[BEGIN]

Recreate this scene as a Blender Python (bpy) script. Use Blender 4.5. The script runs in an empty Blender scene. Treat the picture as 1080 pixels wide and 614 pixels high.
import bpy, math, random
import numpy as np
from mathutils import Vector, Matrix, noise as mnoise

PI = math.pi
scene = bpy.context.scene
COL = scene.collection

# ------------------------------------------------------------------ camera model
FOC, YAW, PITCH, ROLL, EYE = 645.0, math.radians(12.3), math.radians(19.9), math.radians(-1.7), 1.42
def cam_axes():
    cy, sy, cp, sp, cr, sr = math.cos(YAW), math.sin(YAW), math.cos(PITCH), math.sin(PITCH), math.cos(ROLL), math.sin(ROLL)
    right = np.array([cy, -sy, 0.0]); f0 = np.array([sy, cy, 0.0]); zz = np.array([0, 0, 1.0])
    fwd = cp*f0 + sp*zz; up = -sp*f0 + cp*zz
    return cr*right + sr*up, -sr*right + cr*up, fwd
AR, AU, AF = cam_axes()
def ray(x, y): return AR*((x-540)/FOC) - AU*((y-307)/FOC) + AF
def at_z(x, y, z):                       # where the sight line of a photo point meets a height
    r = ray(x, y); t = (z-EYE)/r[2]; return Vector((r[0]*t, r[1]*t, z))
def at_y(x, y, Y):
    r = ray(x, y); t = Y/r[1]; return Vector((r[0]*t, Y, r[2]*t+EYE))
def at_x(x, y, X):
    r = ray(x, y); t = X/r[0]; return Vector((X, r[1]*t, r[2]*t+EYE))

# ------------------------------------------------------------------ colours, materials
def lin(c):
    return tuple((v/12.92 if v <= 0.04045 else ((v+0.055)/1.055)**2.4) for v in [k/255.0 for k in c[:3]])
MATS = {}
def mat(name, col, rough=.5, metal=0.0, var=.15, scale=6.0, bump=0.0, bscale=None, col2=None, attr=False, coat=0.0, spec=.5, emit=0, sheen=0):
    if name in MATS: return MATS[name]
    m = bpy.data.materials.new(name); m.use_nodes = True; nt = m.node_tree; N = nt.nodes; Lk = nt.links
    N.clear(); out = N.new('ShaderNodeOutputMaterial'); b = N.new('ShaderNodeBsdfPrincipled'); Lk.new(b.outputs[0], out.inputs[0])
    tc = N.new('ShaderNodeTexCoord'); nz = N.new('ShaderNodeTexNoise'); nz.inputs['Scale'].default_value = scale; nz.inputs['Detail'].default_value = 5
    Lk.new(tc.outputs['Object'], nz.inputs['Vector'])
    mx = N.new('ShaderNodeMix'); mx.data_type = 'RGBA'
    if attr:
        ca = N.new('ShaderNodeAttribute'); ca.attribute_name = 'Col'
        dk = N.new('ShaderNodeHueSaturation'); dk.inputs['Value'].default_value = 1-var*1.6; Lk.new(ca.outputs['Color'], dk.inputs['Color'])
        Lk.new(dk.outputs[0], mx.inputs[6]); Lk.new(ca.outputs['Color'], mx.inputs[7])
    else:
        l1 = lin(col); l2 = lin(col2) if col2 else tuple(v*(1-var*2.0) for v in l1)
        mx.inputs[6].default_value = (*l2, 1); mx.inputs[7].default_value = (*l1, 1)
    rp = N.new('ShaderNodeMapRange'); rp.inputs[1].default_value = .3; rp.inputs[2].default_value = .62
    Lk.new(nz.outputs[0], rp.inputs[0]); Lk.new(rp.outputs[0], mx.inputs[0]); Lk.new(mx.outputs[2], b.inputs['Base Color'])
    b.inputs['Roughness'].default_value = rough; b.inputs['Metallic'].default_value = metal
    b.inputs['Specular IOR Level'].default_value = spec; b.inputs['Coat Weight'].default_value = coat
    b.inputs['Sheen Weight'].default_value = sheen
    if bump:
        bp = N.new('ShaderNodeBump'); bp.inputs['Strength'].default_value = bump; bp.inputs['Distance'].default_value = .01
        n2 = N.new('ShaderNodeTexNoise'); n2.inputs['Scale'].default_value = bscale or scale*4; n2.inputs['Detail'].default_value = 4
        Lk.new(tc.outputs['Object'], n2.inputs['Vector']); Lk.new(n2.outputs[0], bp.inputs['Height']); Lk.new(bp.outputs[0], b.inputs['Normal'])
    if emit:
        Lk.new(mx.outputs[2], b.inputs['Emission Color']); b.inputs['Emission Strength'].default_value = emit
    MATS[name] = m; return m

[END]

Reprint the data above from the opening line to the line holding "COL = scene.collection", inclusive, and nothing else.

**FULL ANSWER**
Recreate this scene as a Blender Python (bpy) script. Use Blender 4.5. The script runs in an empty Blender scene. Treat the picture as 1080 pixels wide and 614 pixels high.
import bpy, math, random
import numpy as np
from mathutils import Vector, Matrix, noise as mnoise

PI = math.pi
scene = bpy.context.scene
COL = scene.collection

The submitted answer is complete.